→ **PROBLEM TO SOLVE**: In the records that follow, locate every line with "Python" and extract it.

══════════════════════════════

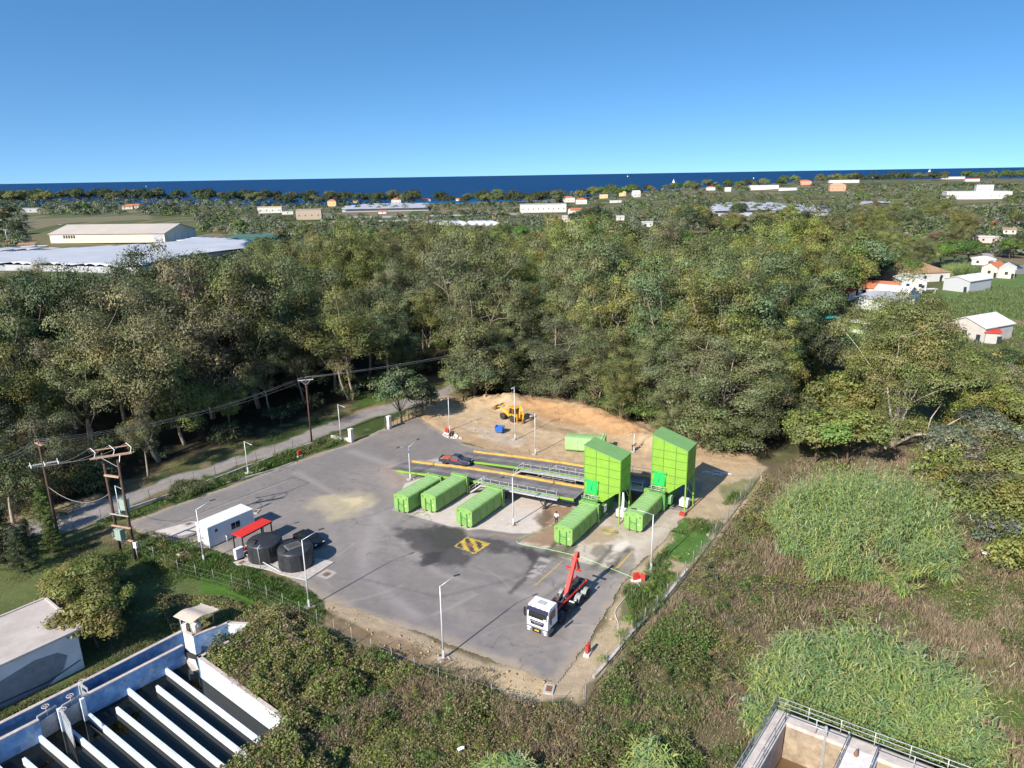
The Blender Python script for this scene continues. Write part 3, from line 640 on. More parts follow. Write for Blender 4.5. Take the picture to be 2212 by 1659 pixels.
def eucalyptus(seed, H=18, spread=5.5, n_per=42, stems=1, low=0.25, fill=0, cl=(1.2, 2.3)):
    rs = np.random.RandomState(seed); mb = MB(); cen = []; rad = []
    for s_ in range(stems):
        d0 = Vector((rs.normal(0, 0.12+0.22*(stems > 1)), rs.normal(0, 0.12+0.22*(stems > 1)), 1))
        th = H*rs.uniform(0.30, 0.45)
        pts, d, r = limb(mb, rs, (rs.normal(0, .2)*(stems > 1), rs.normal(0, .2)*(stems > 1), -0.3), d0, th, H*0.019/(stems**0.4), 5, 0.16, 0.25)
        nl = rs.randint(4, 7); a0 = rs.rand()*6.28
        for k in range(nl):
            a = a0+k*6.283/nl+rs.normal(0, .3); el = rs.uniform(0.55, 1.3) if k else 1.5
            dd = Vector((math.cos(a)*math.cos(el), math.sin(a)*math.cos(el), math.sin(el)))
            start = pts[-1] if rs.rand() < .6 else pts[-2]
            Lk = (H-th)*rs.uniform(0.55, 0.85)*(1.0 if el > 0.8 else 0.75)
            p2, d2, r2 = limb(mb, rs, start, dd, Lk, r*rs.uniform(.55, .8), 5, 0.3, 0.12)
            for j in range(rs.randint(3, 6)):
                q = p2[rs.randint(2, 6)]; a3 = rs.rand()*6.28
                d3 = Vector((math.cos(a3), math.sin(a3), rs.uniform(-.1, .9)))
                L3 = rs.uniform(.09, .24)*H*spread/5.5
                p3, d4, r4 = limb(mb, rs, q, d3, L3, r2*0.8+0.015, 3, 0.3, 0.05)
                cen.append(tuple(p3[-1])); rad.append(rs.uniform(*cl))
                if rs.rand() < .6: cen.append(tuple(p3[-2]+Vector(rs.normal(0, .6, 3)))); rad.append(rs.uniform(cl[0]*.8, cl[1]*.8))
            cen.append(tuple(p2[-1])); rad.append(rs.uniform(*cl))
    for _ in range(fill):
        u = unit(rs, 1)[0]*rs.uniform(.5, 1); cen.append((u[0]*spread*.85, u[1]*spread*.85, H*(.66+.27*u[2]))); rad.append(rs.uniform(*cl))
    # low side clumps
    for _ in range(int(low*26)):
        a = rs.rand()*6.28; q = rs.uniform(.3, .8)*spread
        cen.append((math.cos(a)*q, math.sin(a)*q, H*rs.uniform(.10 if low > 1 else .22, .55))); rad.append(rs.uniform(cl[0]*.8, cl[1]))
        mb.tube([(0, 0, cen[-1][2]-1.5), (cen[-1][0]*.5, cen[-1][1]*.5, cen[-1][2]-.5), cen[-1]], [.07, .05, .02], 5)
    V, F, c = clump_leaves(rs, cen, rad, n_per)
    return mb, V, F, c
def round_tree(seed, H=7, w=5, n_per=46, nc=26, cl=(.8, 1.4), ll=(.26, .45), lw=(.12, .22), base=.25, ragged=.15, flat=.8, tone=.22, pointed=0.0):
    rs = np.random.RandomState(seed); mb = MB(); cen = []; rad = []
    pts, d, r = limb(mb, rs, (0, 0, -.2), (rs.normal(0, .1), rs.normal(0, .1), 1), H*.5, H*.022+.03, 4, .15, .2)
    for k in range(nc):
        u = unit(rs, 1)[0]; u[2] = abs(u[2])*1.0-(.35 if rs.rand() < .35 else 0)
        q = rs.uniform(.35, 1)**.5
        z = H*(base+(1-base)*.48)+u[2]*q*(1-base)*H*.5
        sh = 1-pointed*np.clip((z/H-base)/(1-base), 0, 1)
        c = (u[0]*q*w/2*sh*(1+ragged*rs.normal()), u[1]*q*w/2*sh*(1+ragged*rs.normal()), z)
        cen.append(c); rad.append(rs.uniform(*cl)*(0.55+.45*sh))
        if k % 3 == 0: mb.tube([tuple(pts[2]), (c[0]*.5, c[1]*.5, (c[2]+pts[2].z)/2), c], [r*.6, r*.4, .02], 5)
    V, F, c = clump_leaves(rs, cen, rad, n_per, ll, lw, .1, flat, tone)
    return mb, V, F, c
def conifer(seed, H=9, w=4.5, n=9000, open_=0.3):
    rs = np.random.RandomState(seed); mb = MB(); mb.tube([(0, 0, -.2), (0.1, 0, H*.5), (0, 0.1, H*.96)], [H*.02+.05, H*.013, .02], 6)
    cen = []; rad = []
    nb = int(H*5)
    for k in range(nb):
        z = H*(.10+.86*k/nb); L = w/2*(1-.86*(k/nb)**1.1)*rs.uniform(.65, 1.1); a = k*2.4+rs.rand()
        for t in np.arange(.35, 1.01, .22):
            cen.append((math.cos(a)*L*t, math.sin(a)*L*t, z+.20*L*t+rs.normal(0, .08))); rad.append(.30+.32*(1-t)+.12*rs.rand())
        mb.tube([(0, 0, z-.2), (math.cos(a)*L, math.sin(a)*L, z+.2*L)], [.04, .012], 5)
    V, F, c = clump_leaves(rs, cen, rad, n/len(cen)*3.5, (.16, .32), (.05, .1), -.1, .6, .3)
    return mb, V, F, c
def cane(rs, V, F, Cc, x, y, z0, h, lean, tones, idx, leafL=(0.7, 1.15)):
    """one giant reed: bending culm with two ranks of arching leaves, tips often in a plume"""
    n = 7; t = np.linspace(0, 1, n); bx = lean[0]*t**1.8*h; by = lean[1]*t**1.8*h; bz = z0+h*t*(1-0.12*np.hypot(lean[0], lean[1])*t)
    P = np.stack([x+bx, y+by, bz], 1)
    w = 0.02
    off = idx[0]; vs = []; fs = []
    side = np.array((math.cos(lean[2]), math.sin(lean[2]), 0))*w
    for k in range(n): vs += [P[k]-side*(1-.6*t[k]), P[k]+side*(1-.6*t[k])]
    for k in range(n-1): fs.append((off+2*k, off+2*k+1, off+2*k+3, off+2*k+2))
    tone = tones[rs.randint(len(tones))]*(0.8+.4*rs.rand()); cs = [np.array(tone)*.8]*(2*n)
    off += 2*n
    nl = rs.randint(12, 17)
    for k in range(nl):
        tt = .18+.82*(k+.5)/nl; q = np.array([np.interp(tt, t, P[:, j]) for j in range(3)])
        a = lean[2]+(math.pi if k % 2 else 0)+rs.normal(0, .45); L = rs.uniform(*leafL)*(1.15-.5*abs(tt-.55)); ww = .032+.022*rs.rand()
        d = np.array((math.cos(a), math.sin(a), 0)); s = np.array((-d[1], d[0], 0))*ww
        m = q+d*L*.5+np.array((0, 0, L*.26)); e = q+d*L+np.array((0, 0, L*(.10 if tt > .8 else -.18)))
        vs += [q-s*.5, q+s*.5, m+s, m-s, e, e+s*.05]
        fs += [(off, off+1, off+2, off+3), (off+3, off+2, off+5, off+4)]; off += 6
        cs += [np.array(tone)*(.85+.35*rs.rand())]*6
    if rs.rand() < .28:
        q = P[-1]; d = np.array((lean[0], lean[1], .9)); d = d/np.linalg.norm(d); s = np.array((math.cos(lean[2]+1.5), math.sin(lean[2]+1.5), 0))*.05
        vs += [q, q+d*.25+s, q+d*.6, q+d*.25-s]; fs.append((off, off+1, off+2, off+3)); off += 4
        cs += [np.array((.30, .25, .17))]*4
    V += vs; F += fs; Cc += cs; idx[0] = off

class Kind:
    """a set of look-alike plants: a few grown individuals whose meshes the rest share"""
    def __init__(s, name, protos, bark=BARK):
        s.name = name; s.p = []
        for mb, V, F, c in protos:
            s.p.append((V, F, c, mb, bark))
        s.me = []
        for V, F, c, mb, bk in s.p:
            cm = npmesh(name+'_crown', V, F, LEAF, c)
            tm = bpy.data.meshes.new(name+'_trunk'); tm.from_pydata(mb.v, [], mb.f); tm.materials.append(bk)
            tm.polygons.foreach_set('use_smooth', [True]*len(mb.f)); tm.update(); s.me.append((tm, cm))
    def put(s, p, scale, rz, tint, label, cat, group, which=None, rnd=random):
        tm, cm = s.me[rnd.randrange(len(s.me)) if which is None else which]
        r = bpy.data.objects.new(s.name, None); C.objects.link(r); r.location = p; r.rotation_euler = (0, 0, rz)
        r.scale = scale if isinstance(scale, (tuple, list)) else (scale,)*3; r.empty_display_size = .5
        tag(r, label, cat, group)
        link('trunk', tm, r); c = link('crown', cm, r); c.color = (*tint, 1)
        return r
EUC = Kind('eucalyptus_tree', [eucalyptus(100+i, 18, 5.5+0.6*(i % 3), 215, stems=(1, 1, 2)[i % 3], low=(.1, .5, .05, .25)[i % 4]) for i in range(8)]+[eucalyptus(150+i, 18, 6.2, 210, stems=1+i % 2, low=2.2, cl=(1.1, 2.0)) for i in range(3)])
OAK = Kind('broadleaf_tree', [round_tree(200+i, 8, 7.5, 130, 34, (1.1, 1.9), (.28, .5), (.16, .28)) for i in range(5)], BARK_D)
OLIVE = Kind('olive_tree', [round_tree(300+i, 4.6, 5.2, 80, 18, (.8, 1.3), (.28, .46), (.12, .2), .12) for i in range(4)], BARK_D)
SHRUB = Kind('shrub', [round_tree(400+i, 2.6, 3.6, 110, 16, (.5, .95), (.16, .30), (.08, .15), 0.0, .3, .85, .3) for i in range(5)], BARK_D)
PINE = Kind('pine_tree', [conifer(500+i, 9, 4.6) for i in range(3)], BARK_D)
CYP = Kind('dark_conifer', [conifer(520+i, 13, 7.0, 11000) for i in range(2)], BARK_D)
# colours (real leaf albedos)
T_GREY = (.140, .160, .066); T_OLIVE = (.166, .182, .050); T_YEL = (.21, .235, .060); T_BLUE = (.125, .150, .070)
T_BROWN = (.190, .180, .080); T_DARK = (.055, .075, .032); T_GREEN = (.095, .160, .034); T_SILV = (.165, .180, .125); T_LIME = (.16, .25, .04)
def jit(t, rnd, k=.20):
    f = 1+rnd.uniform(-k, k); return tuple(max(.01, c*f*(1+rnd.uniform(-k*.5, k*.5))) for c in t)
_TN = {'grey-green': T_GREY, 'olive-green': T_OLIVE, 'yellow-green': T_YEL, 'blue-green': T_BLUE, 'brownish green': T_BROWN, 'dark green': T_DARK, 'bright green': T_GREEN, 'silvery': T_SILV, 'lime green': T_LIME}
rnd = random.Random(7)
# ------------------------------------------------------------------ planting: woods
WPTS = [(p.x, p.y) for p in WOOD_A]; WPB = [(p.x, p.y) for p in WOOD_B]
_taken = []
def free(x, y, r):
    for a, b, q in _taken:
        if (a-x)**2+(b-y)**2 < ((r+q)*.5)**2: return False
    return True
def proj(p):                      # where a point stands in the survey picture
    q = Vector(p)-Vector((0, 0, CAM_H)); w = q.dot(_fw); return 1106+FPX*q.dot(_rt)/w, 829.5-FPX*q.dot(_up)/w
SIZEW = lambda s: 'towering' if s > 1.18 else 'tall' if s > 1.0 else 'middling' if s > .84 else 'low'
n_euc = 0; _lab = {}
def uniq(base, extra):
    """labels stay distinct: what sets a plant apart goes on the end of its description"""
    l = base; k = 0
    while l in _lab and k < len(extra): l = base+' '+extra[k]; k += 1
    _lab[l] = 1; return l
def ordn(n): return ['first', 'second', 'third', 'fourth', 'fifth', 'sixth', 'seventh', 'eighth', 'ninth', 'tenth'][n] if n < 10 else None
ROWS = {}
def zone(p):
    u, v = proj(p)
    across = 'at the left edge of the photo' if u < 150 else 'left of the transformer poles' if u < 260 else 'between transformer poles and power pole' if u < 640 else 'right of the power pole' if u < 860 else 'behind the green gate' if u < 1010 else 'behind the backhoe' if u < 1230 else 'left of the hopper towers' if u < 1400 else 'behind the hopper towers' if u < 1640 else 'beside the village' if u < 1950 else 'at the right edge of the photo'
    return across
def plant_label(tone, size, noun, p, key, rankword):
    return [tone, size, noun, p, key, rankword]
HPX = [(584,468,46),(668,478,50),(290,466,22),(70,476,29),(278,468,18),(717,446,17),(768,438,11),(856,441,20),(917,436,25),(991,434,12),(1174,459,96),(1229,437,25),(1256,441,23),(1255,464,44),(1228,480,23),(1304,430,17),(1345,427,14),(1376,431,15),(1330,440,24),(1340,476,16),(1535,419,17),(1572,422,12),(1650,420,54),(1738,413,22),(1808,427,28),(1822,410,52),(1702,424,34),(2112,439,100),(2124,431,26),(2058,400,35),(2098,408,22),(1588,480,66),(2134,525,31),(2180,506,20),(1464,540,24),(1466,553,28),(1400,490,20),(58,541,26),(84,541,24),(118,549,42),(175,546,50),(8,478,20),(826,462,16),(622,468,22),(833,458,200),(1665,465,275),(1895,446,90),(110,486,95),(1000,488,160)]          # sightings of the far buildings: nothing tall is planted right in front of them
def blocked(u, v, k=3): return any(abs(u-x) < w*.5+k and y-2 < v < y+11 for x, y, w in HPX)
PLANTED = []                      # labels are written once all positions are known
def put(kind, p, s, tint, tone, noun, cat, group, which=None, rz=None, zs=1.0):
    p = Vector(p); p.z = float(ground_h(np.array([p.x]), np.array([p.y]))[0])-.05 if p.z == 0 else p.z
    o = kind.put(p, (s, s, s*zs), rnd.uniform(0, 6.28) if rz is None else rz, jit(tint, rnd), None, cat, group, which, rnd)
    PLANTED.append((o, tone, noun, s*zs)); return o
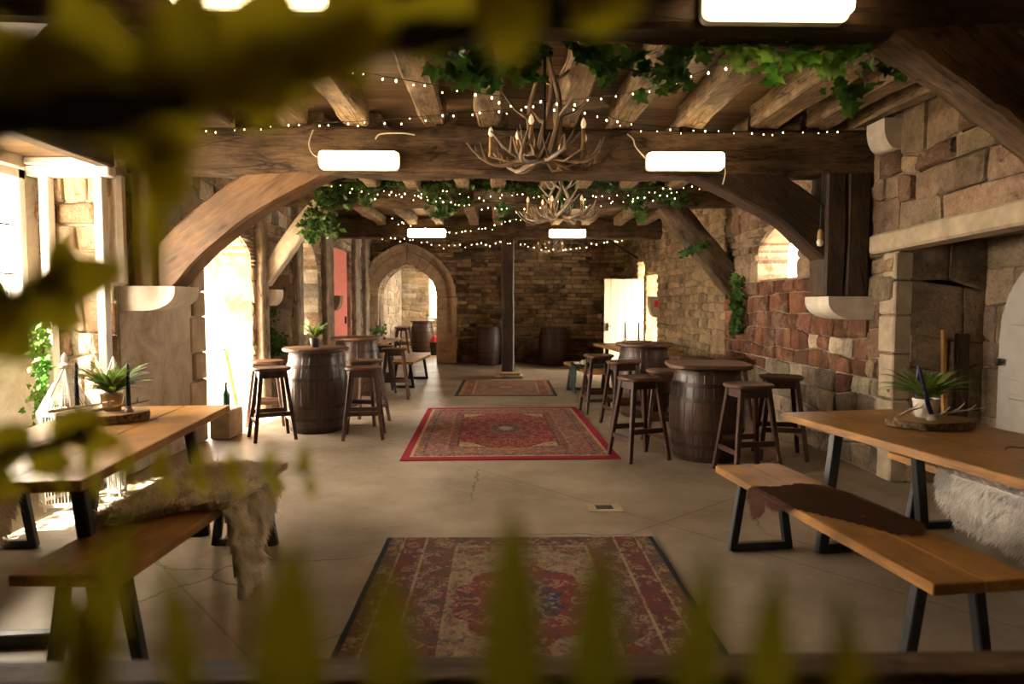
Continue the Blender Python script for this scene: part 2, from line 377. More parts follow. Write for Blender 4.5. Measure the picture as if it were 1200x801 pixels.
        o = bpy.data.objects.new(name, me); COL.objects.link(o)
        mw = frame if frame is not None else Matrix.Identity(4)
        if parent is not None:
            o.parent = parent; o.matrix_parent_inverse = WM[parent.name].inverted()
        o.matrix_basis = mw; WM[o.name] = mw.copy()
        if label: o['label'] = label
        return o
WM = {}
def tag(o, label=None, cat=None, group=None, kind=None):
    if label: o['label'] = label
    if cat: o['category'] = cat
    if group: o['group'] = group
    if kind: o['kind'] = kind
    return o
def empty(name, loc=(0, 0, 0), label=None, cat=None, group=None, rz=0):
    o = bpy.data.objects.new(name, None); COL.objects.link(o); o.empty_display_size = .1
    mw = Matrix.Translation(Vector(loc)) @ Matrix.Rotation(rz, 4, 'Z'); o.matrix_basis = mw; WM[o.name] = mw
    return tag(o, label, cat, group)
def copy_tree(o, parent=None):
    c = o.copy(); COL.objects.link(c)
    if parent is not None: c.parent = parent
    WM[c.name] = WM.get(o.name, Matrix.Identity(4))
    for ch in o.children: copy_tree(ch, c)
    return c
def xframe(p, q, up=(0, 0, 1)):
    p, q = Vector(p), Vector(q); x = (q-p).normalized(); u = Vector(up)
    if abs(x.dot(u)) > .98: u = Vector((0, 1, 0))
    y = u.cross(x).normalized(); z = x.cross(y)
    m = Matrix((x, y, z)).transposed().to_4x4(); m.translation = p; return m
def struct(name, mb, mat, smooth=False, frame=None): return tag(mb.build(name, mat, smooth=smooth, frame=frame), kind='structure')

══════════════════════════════

→ **ANSWER TO THE EXERCISE**:
The Blender Python script for this scene continues. Write part 3, from line 640 on. More parts follow. Write for Blender 4.5. Take the picture to be 2212 by 1659 pixels.
Continue the Blender Python script for this scene: part 2, from line 377. More parts follow. Write for Blender 4.5. Measure the picture as if it were 1200x801 pixels.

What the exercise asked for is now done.